Дайте, мне, Лидочка, совет: что делать? Тем более что Симона Дрейдена навели на мой след Вы с Люшей.
PS. Благодарю Вас за добрые слова о «Маршаке». Рад был слышать их от Вас — Вашим же голосом. Переписал это письмо на свою кассету, угощу Машу.
7.IV.87.
Подписал письмо, составленное А. А. Крестинским, — с требованием отменить постановление об Ахматовой — Зощенко, о снятии имени Жданова с Ленинградского университета и Дворца пионеров.

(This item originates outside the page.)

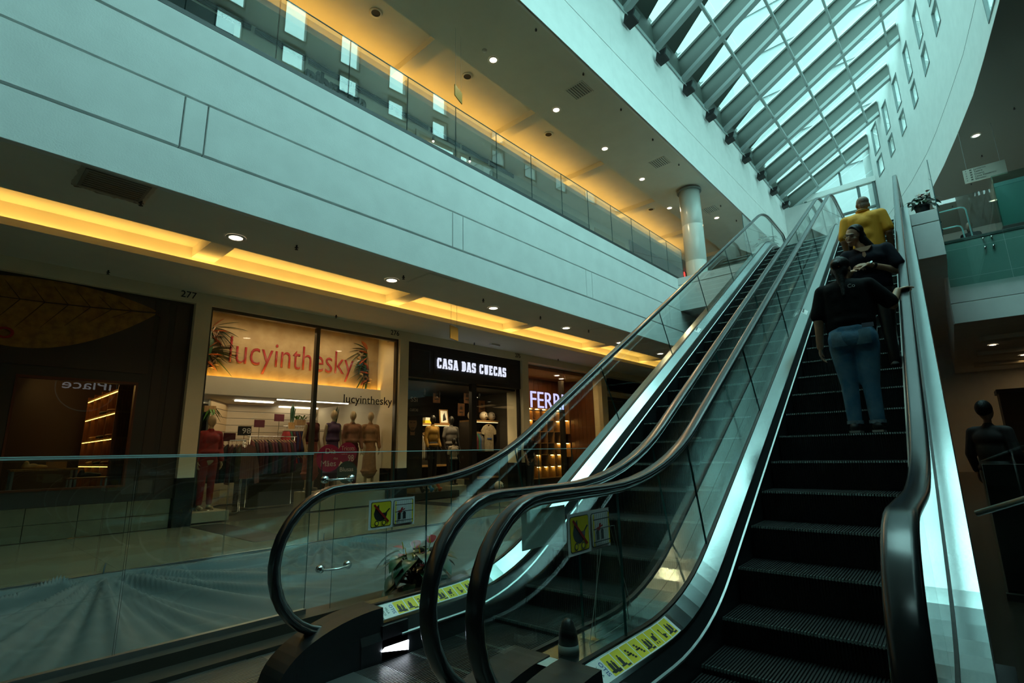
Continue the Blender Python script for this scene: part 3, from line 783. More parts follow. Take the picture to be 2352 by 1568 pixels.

Крестинский — поэт и детский писатель, член КПСС. Он не хочет, чтобы письмо подписывали Гранин и Дудин, обращается к 15-ти или 20-ти ленинградским писателям. Пока подписал только я. Сегодня он должен звонить Д. С. Лихачеву.
Успеет ли послать!
Давно ли (в этом же письме) я писал Вам о «другой погоде». Да, другая, но надолго ли?
М. С. Г.[819], не приехал в Прагу, и вот уже настораживаешься и даже волнуешься. Жду Вашего письма, Лидочка!

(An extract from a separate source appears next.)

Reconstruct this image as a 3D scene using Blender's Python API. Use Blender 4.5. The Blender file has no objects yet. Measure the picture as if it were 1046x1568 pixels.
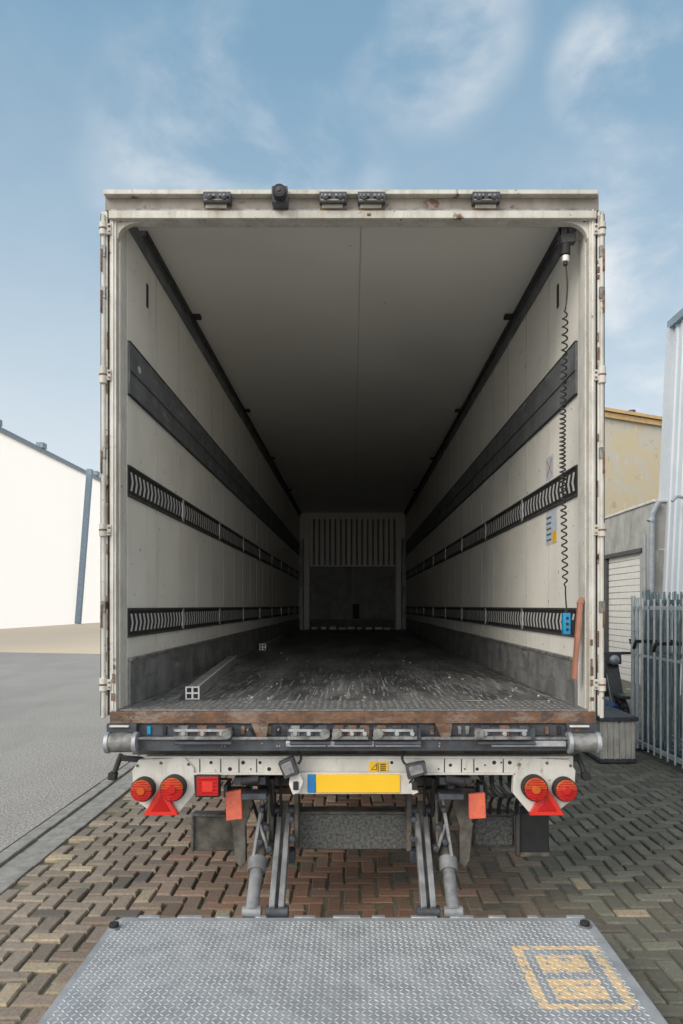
import bpy, math, random
from mathutils import Vector
random.seed(7)
scene = bpy.context.scene
CZ = 1.77          # camera height above the ground
F = 1147.0
def S(u, v, d):    # image pixel coordinates -> metres on the plane at distance d
    return ((u-540)*d/F, CZ-(v-928)*d/F)

# ------------------------------------------------------------------ materials
def nn(nt, t, **k):
    n = nt.nodes.new(t)
    for a, b in k.items(): setattr(n, a, b)
    return n
def mixc(nt, fac, a, b, blend='MIX'):
    m = nt.nodes.new('ShaderNodeMix'); m.data_type = 'RGBA'; m.blend_type = blend
    for s, v in ((m.inputs[0], fac), (m.inputs[6], a), (m.inputs[7], b)):
        if hasattr(v, 'is_linked'): nt.links.new(v, s)
        elif isinstance(v, (int, float)): s.default_value = v
        else: s.default_value = (v[0], v[1], v[2], 1)
    return m.outputs[2]
def noise(nt, vec, scale, detail=6, rough=.6, dist=0):
    n = nn(nt, 'ShaderNodeTexNoise'); n.inputs['Scale'].default_value = scale
    n.inputs['Detail'].default_value = detail; n.inputs['Roughness'].default_value = rough
    n.inputs['Distortion'].default_value = dist
    nt.links.new(vec, n.inputs['Vector']); return n.outputs['Fac']
def mapping(nt, vec, sc=(1,1,1), rot=(0,0,0), loc=(0,0,0)):
    m = nn(nt, 'ShaderNodeMapping'); m.inputs['Scale'].default_value = sc
    m.inputs['Rotation'].default_value = rot; m.inputs['Location'].default_value = loc
    nt.links.new(vec, m.inputs['Vector']); return m.outputs[0]
def mrange(nt, v, a, b, c=0, d=1, smooth=True):
    m = nn(nt, 'ShaderNodeMapRange'); 
    if smooth: m.interpolation_type = 'SMOOTHSTEP'
    nt.links.new(v, m.inputs[0])
    for i, x in enumerate((a, b, c, d)): m.inputs[i+1].default_value = x
    return m.outputs[0]
def math_(nt, op, a, b=None, c=None):
    m = nn(nt, 'ShaderNodeMath', operation=op)
    for i, v in enumerate((a, b, c)):
        if v is None: continue
        if hasattr(v, 'is_linked'): nt.links.new(v, m.inputs[i])
        else: m.inputs[i].default_value = v
    return m.outputs[0]
RUST = (.19, .08, .035)
def mat(name, c, c2=None, scale=6, rough=.55, metal=0, bump=.1, bscale=40, rust=0, rscale=9,
        grime=0, gscale=(2, 2, .6), scratch=0, spec=.5, tc='Object', build=None):
    m = bpy.data.materials.new(name); m.use_nodes = True; nt = m.node_tree
    bs = nt.nodes['Principled BSDF']
    co = nn(nt, 'ShaderNodeTexCoord').outputs[tc]
    col = mixc(nt, mrange(nt, noise(nt, co, scale), .35, .65), c, c2 or tuple(x*.8 for x in c))
    if grime:
        g = mrange(nt, noise(nt, mapping(nt, co, gscale), 4, 9, .7), .48, .75)
        col = mixc(nt, math_(nt, 'MULTIPLY', g, grime), col, tuple(x*.35 for x in c))
    if scratch:
        tot = None
        for i, (rz, sx) in enumerate(((.15, 1), (1.1, 1.3), (-.5, .8), (1.75, 1.1))):
            w = noise(nt, mapping(nt, co, (28*sx, .55, 3), (0, 0, rz), (i*7.3, i*3.1, 0)), 3, 4, .6, .3)
            w = mrange(nt, w, .66, .70)
            tot = w if tot is None else math_(nt, 'MAXIMUM', tot, w)
        col = mixc(nt, math_(nt, 'MULTIPLY', tot, scratch), col, (.42, .42, .41))
    if rust:
        rm = mrange(nt, noise(nt, co, rscale, 10, .72), .66-rust*.3, .72-rust*.3)
        rc = mixc(nt, noise(nt, co, rscale*4), RUST, (.08, .045, .03))
        col = mixc(nt, rm, col, rc)
        if metal:
            nt.links.new(math_(nt, 'MULTIPLY', math_(nt, 'SUBTRACT', 1.0, rm), metal), bs.inputs['Metallic'])
    elif metal: bs.inputs['Metallic'].default_value = metal
    if build: col = build(nt, co, col, bs)
    nt.links.new(col, bs.inputs['Base Color'])
    r = mrange(nt, noise(nt, co, scale*2.3), .3, .7, max(0, rough-.1), min(1, rough+.12))
    nt.links.new(r, bs.inputs['Roughness'])
    bs.inputs['Specular IOR Level'].default_value = spec
    if bump:
        b = nn(nt, 'ShaderNodeBump'); b.inputs['Strength'].default_value = bump; b.inputs['Distance'].default_value = .01
        nt.links.new(noise(nt, co, bscale, 8), b.inputs['Height']); nt.links.new(b.outputs[0], bs.inputs['Normal'])
    return m

def warm_edge(nt, co, col, bs):
    s = mrange(nt, noise(nt, mapping(nt, co, (3, 3, .8)), 5, 8, .7), .48, .66)
    col = mixc(nt, math_(nt, 'MULTIPLY', s, .45), col, (.32, .27, .20))
    k = mrange(nt, noise(nt, co, 34, 6, .7), .63, .69)
    return mixc(nt, math_(nt, 'MULTIPLY', k, .8), col, (.16, .10, .06))
M = {}
M['white'] = mat('chipped_white_paint', (.66, .65, .61), (.55, .54, .50), rough=.45, rust=.12, rscale=14, grime=.4, gscale=(8, 8, 2))
M['white2'] = mat('worn_white_post', (.58, .57, .53), (.47, .46, .42), rough=.5, rust=.17, rscale=10, grime=.45, gscale=(8, 8, 1.5), build=warm_edge)
M['taupe'] = mat('dirty_header_paint', (.27, .25, .22), (.20, .185, .165), rough=.5, rust=.22, rscale=8, grime=.5)
def wallstain(nt, co, col, bs):
    st = mrange(nt, noise(nt, mapping(nt, co, (1, 3.0, .35)), 3.5, 8, .7), .52, .72)
    col = mixc(nt, math_(nt, 'MULTIPLY', st, .22), col, (.45, .42, .33))
    sm = mrange(nt, noise(nt, mapping(nt, co, (1, .9, 7)), 3.0, 6, .65), .63, .70)
    col = mixc(nt, math_(nt, 'MULTIPLY', sm, .32), col, (.30, .30, .29))
    sp = mrange(nt, noise(nt, co, 17, 2, .5), .73, .75)
    return mixc(nt, math_(nt, 'MULTIPLY', sp, .7), col, (.22, .13, .07))
M['panel'] = mat('grp_panel_white', (.79, .78, .73), (.75, .74, .69), scale=1.2, rough=.42, bump=.03, bscale=8, grime=.12, gscale=(.8, .8, 1.2), build=wallstain)
M['panel_r'] = mat('bulkhead_white', (.90, .90, .87), (.86, .86, .83), rough=.5)
M['ceil'] = mat('ceiling_panel', (.76, .76, .73), (.72, .72, .69), scale=.8, rough=.38, bump=.02, bscale=4)
M['seam'] = mat('panel_seam', (.42, .42, .39), rough=.6)
M['dark'] = mat('dark_plastic', (.045, .047, .05), (.065, .065, .068), rough=.5, bump=.1)
M['black'] = mat('black_rubber', (.02, .02, .022), rough=.65, grime=.0)
M['band'] = mat('bumper_band', (.145, .155, .165), (.10, .11, .115), scale=5, rough=.6, scratch=.35, grime=.4, gscale=(1, 1, 8))
M['kick'] = mat('kick_plate', (.30, .31, .31), (.17, .175, .18), scale=4, rough=.45, metal=.3, scratch=.6, grime=.7, gscale=(1, 1, 6), bump=.3, bscale=14)
M['bulk'] = mat('bulkhead_lower', (.30, .30, .29), (.22, .22, .21), scale=4, rough=.6, grime=.5)
M['alu'] = mat('aluminium', (.78, .79, .78), (.66, .67, .67), rough=.38, metal=.3)
M['alu2'] = mat('load_bar_aluminium', (.34, .35, .35), (.24, .25, .25), scale=12, rough=.45, metal=.2, grime=.3)
M['galv'] = mat('galvanised_steel', (.46, .48, .50), (.33, .35, .38), scale=25, rough=.42, metal=.5, bump=.15, rust=.06)
M['steel'] = mat('painted_dark_steel', (.065, .075, .09), (.035, .04, .05), scale=12, rough=.45, rust=.20, rscale=12, grime=.3, bump=.3, bscale=25)
def patchy(nt, co, col, bs):
    a = mrange(nt, noise(nt, mapping(nt, co, (1, 1, 3)), 7, 9, .7), .46, .64)
    col = mixc(nt, a, col, (.22, .17, .14))
    b = mrange(nt, noise(nt, mapping(nt, co, (1.4, 1, 2)), 11, 9, .75), .54, .62)
    return mixc(nt, b, col, (.06, .055, .055))
M['rusty'] = mat('rusty_sill', (.18, .09, .05), (.10, .06, .04), scale=14, rough=.75, bump=.5, bscale=50, build=patchy)
M['worn'] = mat('worn_steel', (.30, .30, .29), (.15, .15, .15), scale=18, rough=.5, metal=.4, rust=.20, rscale=18, bump=.3)
M['chassis'] = mat('road_dirt_chassis', (.065, .062, .056), (.15, .14, .12), scale=9, rough=.85, bump=.4, rust=.12)
M['gritty'] = mat('gritty_underrun', (.16, .165, .16), (.07, .072, .07), scale=60, rough=.9, bump=.6, bscale=90)
M['arm'] = mat('lift_arm_grey', (.30, .31, .32), (.18, .185, .19), scale=10, rough=.5, metal=.3, rust=.08, grime=.5)
M['red'] = mat('red_lens', (.50, .015, .015), (.42, .01, .01), rough=.18, bump=.0)
M['amber'] = mat('amber_lens', (.55, .10, .02), (.46, .08, .015), rough=.18, bump=0)
M['redref'] = mat('red_reflector', (.68, .035, .025), (.60, .03, .02), scale=200, rough=.3)
M['salmon'] = mat('faded_orange_reflector', (.72, .15, .08), (.58, .13, .08), scale=20, rough=.5, grime=.5, gscale=(20, 20, 20))
M['yellow'] = mat('plate_yellow', (.85, .52, .02), (.80, .48, .02), scale=3, rough=.35, bump=.02)
M['blue'] = mat('plate_blue', (.02, .20, .50), rough=.35)
M['paper'] = mat('label_white', (.55, .60, .68), (.45, .5, .56), scale=30, rough=.4)
M['cyan'] = mat('blue_controller', (.01, .26, .48), (.01, .20, .40), rough=.4)
M['strap'] = mat('faded_red_board', (.42, .18, .12), (.33, .15, .10), rough=.6, grime=.4)
M['wood'] = mat('pale_plywood', (.42, .40, .36), rough=.8)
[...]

596. Л. К. Чуковская — А. И. Пантелееву5 марта [апреля] 87, Москва.[820]
Дорогой Алексей Иванович.
Спасибо за справку, которую Вы мне дали о переезде издательства на Михайловскую (кажется, номер 2, но этого не проверяйте, это для меня несущественно). Я подозревала такие названия: Михайловская или Караванная. Вот какая я стала плохая ленинградка! А когда Леня сказал мне: «ул. Бродского» я вытаращила глаза… Да, я помню тоже всех нас на Невском, 28, или у С. Я., на углу Литейного и Пантелеймоновской, а не там. Однако году в 34 или 35 или 36 — мы оказались там, и читать интересную Стенгазету я ходила именно туда[821]: прямой коридор, а потом такой же прямой — направо, и вот там, за углом, она висела. (Когда я пришла прочесть, меня, по приказу Криволапова, вывел пожарный; успела я прочесть не все… Затем, благодаря чуду, почти все статьи из этого номера, оказались у меня в копиях…) Самоуверенность Александры Иосифовны меня уже не удивляет. Она отсутствовала с 4 сентября 37 года по 14 января 39-го. Таким образом, сама она никакого № газеты видеть и не могла. Видела она лишь мои копии, а между тем: 1) у меня, повторяю, не все статьи № 1 и, во-вторых, выходил и № 2 (по слухам), который Вы видеть могли, а она — никак, и я тоже, после скандала с пожарным, читать не пошла. Жаль, если Вы не упомнили имени автора этой увлекательной статейки.